Besides requesting a ballot for the 2020 primary, applicants were also able to check a box if they also wanted their general election ballots mailed, in violation of state law, which requires voters to request an absentee ballot no more than 180 days from an election, Mitchell added.

“The point is election laws are determined by the state legislatures. That is one of the things our founding fathers wrote into the Constitution,” she said.

Mitchell highlighted that all the changes that were made by judges and those in the executive branch.

Despite Trump’s lawsuit not going forward, the lawyer noted there is one still ongoing, brought by election integrity advocate and Fulton County resident Garland Favorito with VoterGa — seeking a review of the actual ballots cast in the county for irregularities.

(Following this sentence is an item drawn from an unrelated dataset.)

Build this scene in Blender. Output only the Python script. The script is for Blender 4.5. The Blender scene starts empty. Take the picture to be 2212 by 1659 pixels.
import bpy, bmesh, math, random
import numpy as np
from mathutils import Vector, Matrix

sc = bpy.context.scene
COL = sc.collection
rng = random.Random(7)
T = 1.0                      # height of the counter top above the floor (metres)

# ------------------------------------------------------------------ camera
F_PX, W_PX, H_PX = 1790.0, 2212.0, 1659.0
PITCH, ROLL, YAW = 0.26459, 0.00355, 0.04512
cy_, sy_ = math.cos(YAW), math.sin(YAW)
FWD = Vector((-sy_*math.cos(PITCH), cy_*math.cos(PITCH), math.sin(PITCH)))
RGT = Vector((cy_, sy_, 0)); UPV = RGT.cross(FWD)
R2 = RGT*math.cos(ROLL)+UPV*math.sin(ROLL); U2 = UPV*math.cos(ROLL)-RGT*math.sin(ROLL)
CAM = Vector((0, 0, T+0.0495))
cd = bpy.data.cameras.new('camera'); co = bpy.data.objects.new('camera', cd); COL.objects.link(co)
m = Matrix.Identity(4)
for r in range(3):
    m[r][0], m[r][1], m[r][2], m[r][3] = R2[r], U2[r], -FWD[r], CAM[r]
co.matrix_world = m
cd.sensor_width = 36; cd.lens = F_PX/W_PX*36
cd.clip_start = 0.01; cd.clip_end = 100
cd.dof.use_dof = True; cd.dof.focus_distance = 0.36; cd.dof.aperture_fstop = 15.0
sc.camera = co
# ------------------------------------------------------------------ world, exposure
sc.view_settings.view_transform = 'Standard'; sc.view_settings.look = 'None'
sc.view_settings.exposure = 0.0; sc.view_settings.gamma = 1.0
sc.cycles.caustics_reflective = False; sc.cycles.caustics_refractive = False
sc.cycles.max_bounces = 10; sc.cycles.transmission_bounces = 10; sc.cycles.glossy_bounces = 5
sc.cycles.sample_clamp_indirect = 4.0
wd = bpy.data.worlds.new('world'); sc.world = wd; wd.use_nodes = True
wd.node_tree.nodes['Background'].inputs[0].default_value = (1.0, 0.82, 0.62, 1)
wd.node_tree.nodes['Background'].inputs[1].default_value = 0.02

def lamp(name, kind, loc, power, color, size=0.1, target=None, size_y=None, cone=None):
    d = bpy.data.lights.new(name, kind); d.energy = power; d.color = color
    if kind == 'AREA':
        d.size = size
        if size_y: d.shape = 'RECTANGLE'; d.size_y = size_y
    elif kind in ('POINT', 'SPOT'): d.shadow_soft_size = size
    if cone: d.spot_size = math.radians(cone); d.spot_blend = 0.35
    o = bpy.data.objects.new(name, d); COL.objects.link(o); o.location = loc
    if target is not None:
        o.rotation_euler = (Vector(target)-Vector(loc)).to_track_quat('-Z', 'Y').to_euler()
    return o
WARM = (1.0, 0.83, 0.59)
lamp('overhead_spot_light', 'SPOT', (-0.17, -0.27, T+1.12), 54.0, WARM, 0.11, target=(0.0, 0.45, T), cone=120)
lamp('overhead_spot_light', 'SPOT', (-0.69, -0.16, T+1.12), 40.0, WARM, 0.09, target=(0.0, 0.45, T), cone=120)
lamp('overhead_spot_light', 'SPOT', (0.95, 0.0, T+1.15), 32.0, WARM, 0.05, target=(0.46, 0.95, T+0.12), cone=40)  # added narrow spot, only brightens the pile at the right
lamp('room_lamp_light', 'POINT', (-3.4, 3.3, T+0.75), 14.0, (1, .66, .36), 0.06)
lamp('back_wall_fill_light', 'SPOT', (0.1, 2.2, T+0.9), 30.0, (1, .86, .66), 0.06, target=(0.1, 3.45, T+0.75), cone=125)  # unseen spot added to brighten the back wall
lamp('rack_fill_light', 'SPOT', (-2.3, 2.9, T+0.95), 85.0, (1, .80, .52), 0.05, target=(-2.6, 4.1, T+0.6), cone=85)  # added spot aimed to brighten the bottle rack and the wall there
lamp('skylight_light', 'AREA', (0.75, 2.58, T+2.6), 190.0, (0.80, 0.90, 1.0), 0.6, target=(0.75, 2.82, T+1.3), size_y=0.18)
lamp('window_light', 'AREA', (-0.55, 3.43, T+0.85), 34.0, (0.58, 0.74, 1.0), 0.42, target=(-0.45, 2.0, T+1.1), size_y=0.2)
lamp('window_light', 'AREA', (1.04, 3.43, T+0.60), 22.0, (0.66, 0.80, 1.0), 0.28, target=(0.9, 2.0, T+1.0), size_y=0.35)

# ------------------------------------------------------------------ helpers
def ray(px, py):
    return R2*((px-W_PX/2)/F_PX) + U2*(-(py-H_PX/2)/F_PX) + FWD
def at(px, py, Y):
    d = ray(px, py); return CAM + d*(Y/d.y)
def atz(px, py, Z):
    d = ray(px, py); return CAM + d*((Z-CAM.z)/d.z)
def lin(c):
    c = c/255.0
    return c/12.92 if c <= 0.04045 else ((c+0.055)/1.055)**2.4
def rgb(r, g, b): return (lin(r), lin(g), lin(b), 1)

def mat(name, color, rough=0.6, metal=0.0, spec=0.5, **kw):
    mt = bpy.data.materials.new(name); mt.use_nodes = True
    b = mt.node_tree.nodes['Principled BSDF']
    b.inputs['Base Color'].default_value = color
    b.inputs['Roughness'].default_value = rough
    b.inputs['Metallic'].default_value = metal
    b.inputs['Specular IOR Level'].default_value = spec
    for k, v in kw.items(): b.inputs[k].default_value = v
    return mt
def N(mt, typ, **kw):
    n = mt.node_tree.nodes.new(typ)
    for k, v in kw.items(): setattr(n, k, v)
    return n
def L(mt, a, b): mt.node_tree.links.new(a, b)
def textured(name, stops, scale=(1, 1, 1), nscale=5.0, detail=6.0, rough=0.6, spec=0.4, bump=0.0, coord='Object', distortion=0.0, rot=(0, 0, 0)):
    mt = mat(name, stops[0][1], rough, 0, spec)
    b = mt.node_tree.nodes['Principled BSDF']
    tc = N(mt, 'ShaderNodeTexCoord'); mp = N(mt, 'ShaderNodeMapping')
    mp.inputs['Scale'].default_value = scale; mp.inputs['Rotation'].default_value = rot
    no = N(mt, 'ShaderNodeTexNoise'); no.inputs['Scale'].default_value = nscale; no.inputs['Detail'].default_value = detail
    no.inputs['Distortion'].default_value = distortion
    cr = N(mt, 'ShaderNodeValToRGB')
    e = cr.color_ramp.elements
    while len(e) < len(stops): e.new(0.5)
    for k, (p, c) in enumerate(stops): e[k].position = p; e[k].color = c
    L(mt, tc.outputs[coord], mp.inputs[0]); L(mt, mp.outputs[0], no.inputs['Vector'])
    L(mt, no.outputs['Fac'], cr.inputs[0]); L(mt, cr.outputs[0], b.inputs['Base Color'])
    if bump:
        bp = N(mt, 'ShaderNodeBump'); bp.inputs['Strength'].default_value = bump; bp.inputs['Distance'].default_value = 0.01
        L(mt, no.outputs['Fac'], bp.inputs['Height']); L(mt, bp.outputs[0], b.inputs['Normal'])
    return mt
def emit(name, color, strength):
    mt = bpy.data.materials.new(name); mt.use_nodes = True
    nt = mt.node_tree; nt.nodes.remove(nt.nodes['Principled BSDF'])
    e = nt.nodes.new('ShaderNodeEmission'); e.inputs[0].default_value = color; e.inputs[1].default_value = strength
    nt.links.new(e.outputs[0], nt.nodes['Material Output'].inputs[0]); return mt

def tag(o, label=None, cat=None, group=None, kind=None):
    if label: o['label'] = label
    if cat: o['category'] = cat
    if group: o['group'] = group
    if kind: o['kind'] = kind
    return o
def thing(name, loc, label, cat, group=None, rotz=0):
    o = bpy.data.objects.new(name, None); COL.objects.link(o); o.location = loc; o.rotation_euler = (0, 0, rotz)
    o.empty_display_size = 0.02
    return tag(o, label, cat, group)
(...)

He has cited the incident at State Farm Arena on election night when party observers and the media were told counting had stopped, only for it to resume for nearly two more hours soon thereafter.

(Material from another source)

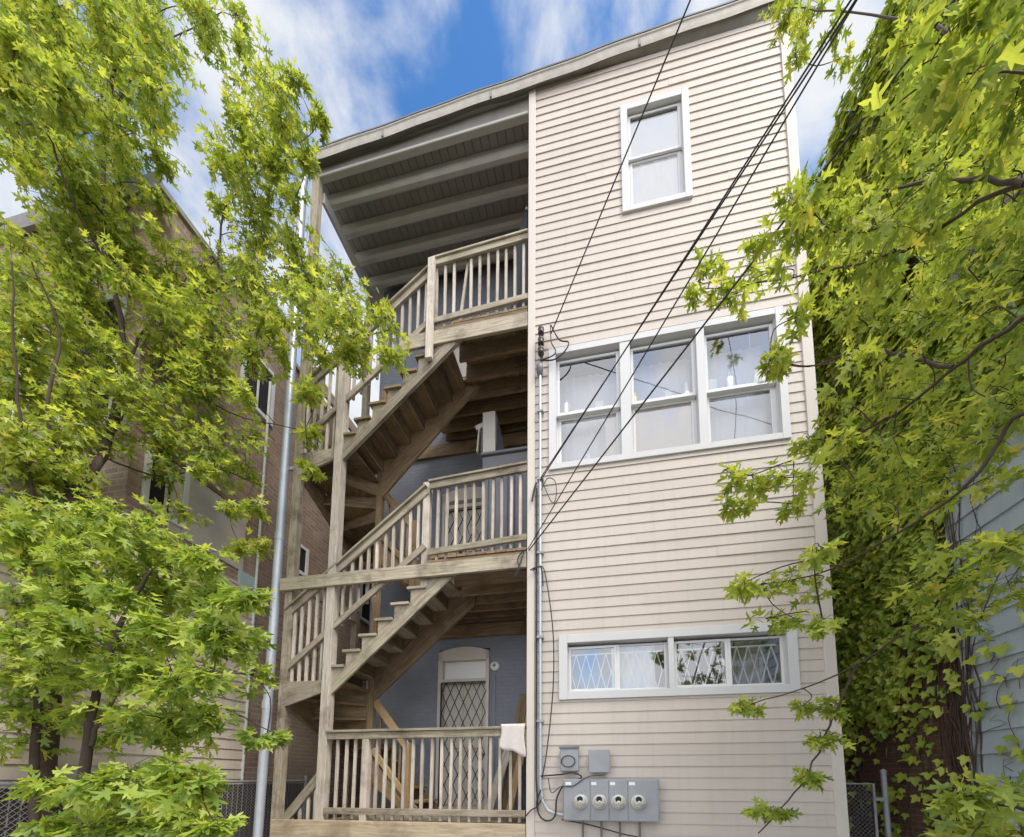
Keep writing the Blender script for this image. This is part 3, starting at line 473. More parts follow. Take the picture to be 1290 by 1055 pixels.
# floor of interior and window interiors
def window(x0, x1, z0, z1, cas, mulls=(), sill=.06, depth=.075):
    m = MB()
    m.box(x0-cas, x0, -.038, .02, z0-cas*.9, z1+cas, 'frame'); m.box(x1, x1+cas, -.038, .02, z0-cas*.9, z1+cas, 'frame')
    m.box(x0, x1, -.036, .02, z1, z1+cas-.002, 'frame'); m.box(x0, x1, -.036, .02, z0-cas*.88, z0, 'frame')
    for a, b in mulls: m.box(a, b, -.03, depth, z0, z1, 'frame')
    # reveals
    m.box(x0-.012, x0, .02, depth+.05, z0, z1, 'frame'); m.box(x1, x1+.012, .02, depth+.05, z0, z1, 'frame')
    m.box(x0, x1, .02, depth+.05, z1, z1+.012, 'frame'); m.box(x0, x1, .02, depth+.05, z0-.012, z0, 'frame')
    w = m.build('window', house, .003)
    return w
def sash(w, x0, x1, z0, z1, y, t=.035, mat='sash', glass='glass', bot=None):
    m = MB(); bt = bot or t
    m.box(x0, x0+t, y, y+.03, z0, z1, mat); m.box(x1-t, x1, y, y+.03, z0, z1, mat)
    m.box(x0+t, x1-t, y+.001, y+.029, z0, z0+bt, mat); m.box(x0+t, x1-t, y+.001, y+.029, z1-t, z1, mat)
    s = m.build('sash', w, .003)
    
    for ja, jb_ in ((x0-.035, x0-.001), (x1+.001, x1+.035)): j = MB(); j.box(ja, jb_, y+.004, y+.026, z0-.02, z1, mat); j.build('jamb_track', s)
    p = MB(); p.face([(x0+t*.8, y+.014, z0+bt*.8), (x1-t*.8, y+.014, z0+bt*.8), (x1-t*.8, y+.014, z1-t*.8), (x0+t*.8, y+.014, z1-t*.8)], glass)
    p.build('pane', s); return s
def backing(w, x0, x1, z0, z1, y, mat, name='blind', wavy=0):
    m = MB(); n = 24 if wavy else 1; V = []; F = []
    for i in range(n+1):
        x = x0+(x1-x0)*i/n; yy = y+wavy*math.sin(i*1.9)+wavy*.6*math.sin(i*.83)
        V += [(x, yy, z0), (x, yy, z1)]
    for i in range(n): F.append((2*i, 2*i+2, 2*i+3, 2*i+1))
    m.mesh(V, F, mat, True); return m.build(name, w)
def room(x0, x1, z0, z1, y0, y1):
    m = MB()
    m.face([(x0, y1, z0), (x1, y1, z0), (x1, y1, z1), (x0, y1, z1)], 'room')
    m.face([(x0, y0, z0), (x1, y0, z0), (x1, y1, z0), (x0, y1, z0)], 'room'); m.face([(x0, y0, z1), (x0, y1, z1), (x1, y1, z1), (x1, y0, z1)], 'room')
    m.face([(x0, y0, z0), (x0, y1, z0), (x0, y1, z1), (x0, y0, z1)], 'room'); m.face([(x1, y0, z0), (x1, y0, z1), (x1, y1, z1), (x1, y1, z0)], 'room')
    return m.build('room_wall', house)
w1 = window(*W1, .095)
sash(w1, .452, 1.178, 10.42, 11.16, .022, glass='glassc'); sash(w1, .47, 1.16, 9.60, 10.43, .055, glass='glassc')
backing(w1, .46, 1.17, 10.46, 11.08, .043, 'lace', 'roller_shade'); backing(w1, .47, 1.16, 9.6, 10.42, .078, 'lace', 'lace_curtain', .004)
backing(w1, .46, 1.17, 11.08, 11.17, .075, 'dark', 'shade_gap')
w2 = window(*W2, .095, [(.265, .40), (1.245, 1.35)])
for k, (a, b) in enumerate([(-.61, .265), (.40, 1.245), (1.35, 2.21)]):
    sash(w2, a+.012, b-.012, 6.62, 7.45, .045); sash(w2, a+.03, b-.03, 5.86, 6.60, .085, .032)
    l = MB(); l.box(a+.012, b-.012, .028, .115, 6.590, 6.618, 'sash'); l.build('meeting_rail', w2, .003)
backing(w2, -.60, .26, 5.86, 7.46, .32, 'curtainb', 'curtain', .012); backing(w2, 1.36, 2.2, 5.86, 7.46, .32, 'curtainb', 'curtain', .012)
backing(w2, .41, 1.24, 6.6, 7.46, .32, 'curtainb', 'curtain', .012); backing(w2, .43, 1.22, 5.87, 6.58, .112, 'board', 'tan_panel', .002)
backing(w2, .06, .2, 5.87, 6.56, .135, 'board', 'tan_panel')
w3 = window(*W3, .11, [(.775, .842)], depth=.06)
for a, b, hang in ((-.47, .775, 0), (.842, 2.115, 1)):
    mid = (a+b)/2-.02
    sash(w3, a+.01, mid+.02, 2.70, 3.29, .035, .032); sash(w3, mid-.01, b-.01, 2.70, 3.30, .07, .026)
    scissor(a+.04, b-.06, 2.71, 3.2, .108, 9, w3, 'plastic', .010, 1, 'lattice_grille')
backing(w3, -.46, .16, 2.69, 3.32, .3, 'room', 'curtain', .01); backing(w3, .16, .64, 2.69, 3.32, .18, 'curtain', 'curtain', .008)
backing(w3, 1.5, 1.98, 2.69, 3.32, .26, 'room', 'curtain', .012)
room(-.6, 2.2, 2.4, 3.4, .31, .9); room(-.62, 2.22, 5.7, 7.5, .44, 1.3)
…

Video captured of the incident showed what appeared to be ballots being feed through counting machines multiple times, according to Mitchell.

There are also several affidavits from poll workers saying they witnessed “pristine” mail-in ballots with no folds that may have been filled out by machines.

“Under Georgia law to be a legal ballot, it has to be put into an envelope and returned,” Mitchell said.

Favorito’s team also gained access to the images of the ballots earlier this year and discovered, “There are 153 batches of ballots (of 100) that are listed on the custodian report that they cannot find,” according to Mitchell.

“They have no idea where the ballots are. That’s over 15,000 ballots missing. There are another 3,700 ballots that are clearly duplicates. You can tell that by just looking at the images,” she said.

An independent report contracted by the Georgia State Election Board and released on Jan. 12 determined that there were many abnormalities in Fulton County’s November election.

“There were persistent chain of custody issues throughout the entire absentee ballot processing system,” the report said.

It added that “the fact that ballots were delivered to State Farm Arena in unsecured mail carts is very concerning.”

“Protocol for securing ballots exists not only in securing the ballots themselves but also ensuring no ballot stuffing occurred,” according to the report.

The election review also concluded that “the truth about what happened on the night of November 3rd between 10:30 PM and 11:52 PM [at State Farm Arena] continues to be elusive … but if the poll watchers are correct, then there is a serious problem.”

The next hearing regarding access to the physical ballots is slated for Nov. 15.